Request> Using the material that follows, identify and copy each line with the string "scene".
--- start Recorded information ---
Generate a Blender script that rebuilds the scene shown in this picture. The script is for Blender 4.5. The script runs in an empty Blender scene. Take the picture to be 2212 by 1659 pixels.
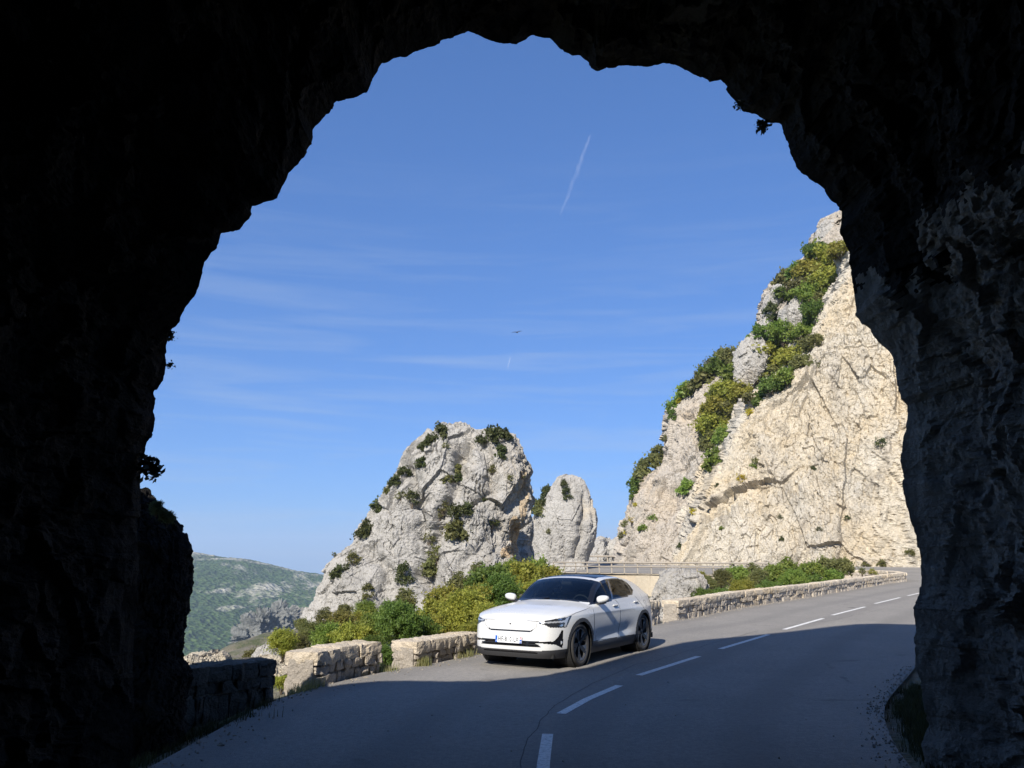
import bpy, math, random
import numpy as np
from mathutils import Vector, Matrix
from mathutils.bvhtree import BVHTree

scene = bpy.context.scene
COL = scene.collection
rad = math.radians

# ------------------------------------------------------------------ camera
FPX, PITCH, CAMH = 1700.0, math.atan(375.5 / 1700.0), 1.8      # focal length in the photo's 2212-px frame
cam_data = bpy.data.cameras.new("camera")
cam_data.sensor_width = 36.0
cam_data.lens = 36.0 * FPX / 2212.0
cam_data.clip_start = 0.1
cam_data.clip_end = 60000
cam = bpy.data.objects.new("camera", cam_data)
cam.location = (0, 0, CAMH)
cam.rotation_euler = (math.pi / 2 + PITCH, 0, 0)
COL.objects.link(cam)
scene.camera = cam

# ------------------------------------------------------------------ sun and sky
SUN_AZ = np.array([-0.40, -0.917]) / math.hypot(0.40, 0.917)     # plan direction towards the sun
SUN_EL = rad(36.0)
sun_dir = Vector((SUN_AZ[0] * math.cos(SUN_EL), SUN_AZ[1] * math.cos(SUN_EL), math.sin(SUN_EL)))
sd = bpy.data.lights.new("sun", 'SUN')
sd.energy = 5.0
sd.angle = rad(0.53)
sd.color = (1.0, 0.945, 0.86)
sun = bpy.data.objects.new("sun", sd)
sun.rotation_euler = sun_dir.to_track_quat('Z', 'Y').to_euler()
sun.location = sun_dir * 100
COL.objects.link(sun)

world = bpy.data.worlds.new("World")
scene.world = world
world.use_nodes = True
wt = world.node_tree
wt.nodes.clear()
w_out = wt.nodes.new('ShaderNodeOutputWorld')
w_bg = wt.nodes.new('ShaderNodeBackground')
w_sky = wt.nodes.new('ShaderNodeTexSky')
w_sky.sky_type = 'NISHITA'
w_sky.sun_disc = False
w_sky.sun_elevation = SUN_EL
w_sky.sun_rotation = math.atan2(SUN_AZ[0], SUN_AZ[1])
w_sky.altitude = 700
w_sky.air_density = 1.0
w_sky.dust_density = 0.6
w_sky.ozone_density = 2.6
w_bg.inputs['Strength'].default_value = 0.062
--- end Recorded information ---
Solution below>
Generate a Blender script that rebuilds the scene shown in this picture. The script is for Blender 4.5. The script runs in an empty Blender scene. Take the picture to be 2212 by 1659 pixels.
scene = bpy.context.scene
COL = scene.collection
scene.camera = cam
scene.world = world